SOURCE DATA:

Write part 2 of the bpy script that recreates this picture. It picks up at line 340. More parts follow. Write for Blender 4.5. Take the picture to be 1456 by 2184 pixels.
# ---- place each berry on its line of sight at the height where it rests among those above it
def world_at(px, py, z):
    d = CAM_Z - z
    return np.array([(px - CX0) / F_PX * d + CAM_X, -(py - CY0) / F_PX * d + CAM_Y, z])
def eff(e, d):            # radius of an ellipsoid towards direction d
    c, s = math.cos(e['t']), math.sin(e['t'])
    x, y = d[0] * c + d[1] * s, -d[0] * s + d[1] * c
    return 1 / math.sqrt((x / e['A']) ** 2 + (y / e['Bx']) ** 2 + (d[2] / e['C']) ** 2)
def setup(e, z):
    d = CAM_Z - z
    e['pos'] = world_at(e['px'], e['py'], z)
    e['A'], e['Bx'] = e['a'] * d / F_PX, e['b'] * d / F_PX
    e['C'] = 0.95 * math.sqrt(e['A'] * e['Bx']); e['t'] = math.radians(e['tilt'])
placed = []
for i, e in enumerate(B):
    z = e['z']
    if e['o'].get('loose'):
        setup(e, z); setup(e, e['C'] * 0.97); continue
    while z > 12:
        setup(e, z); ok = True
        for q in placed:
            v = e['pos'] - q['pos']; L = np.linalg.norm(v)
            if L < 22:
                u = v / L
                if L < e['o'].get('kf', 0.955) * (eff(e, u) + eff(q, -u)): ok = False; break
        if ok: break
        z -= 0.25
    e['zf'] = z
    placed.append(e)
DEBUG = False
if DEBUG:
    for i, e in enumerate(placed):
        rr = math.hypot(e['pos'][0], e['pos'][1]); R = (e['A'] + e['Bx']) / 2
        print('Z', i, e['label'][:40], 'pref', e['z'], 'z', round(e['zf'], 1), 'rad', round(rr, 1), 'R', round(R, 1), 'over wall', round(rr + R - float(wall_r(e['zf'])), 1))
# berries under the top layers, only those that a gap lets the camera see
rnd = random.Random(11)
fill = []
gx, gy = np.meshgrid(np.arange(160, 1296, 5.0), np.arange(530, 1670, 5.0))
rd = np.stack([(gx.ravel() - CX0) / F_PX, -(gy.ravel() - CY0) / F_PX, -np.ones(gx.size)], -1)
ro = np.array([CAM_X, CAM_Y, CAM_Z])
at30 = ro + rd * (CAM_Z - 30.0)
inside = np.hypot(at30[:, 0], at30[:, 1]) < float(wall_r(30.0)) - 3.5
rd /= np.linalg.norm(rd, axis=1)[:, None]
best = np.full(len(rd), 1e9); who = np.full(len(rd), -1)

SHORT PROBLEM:
Give back the data above exactly as it appears.

SOLUTION:
Write part 2 of the bpy script that recreates this picture. It picks up at line 340. More parts follow. Write for Blender 4.5. Take the picture to be 1456 by 2184 pixels.
# ---- place each berry on its line of sight at the height where it rests among those above it
def world_at(px, py, z):
    d = CAM_Z - z
    return np.array([(px - CX0) / F_PX * d + CAM_X, -(py - CY0) / F_PX * d + CAM_Y, z])
def eff(e, d):            # radius of an ellipsoid towards direction d
    c, s = math.cos(e['t']), math.sin(e['t'])
    x, y = d[0] * c + d[1] * s, -d[0] * s + d[1] * c
    return 1 / math.sqrt((x / e['A']) ** 2 + (y / e['Bx']) ** 2 + (d[2] / e['C']) ** 2)
def setup(e, z):
    d = CAM_Z - z
    e['pos'] = world_at(e['px'], e['py'], z)
    e['A'], e['Bx'] = e['a'] * d / F_PX, e['b'] * d / F_PX
    e['C'] = 0.95 * math.sqrt(e['A'] * e['Bx']); e['t'] = math.radians(e['tilt'])
placed = []
for i, e in enumerate(B):
    z = e['z']
    if e['o'].get('loose'):
        setup(e, z); setup(e, e['C'] * 0.97); continue
    while z > 12:
        setup(e, z); ok = True
        for q in placed:
            v = e['pos'] - q['pos']; L = np.linalg.norm(v)
            if L < 22:
                u = v / L
                if L < e['o'].get('kf', 0.955) * (eff(e, u) + eff(q, -u)): ok = False; break
        if ok: break
        z -= 0.25
    e['zf'] = z
    placed.append(e)
DEBUG = False
if DEBUG:
    for i, e in enumerate(placed):
        rr = math.hypot(e['pos'][0], e['pos'][1]); R = (e['A'] + e['Bx']) / 2
        print('Z', i, e['label'][:40], 'pref', e['z'], 'z', round(e['zf'], 1), 'rad', round(rr, 1), 'R', round(R, 1), 'over wall', round(rr + R - float(wall_r(e['zf'])), 1))
# berries under the top layers, only those that a gap lets the camera see
rnd = random.Random(11)
fill = []
gx, gy = np.meshgrid(np.arange(160, 1296, 5.0), np.arange(530, 1670, 5.0))
rd = np.stack([(gx.ravel() - CX0) / F_PX, -(gy.ravel() - CY0) / F_PX, -np.ones(gx.size)], -1)
ro = np.array([CAM_X, CAM_Y, CAM_Z])
at30 = ro + rd * (CAM_Z - 30.0)
inside = np.hypot(at30[:, 0], at30[:, 1]) < float(wall_r(30.0)) - 3.5
rd /= np.linalg.norm(rd, axis=1)[:, None]
best = np.full(len(rd), 1e9); who = np.full(len(rd), -1)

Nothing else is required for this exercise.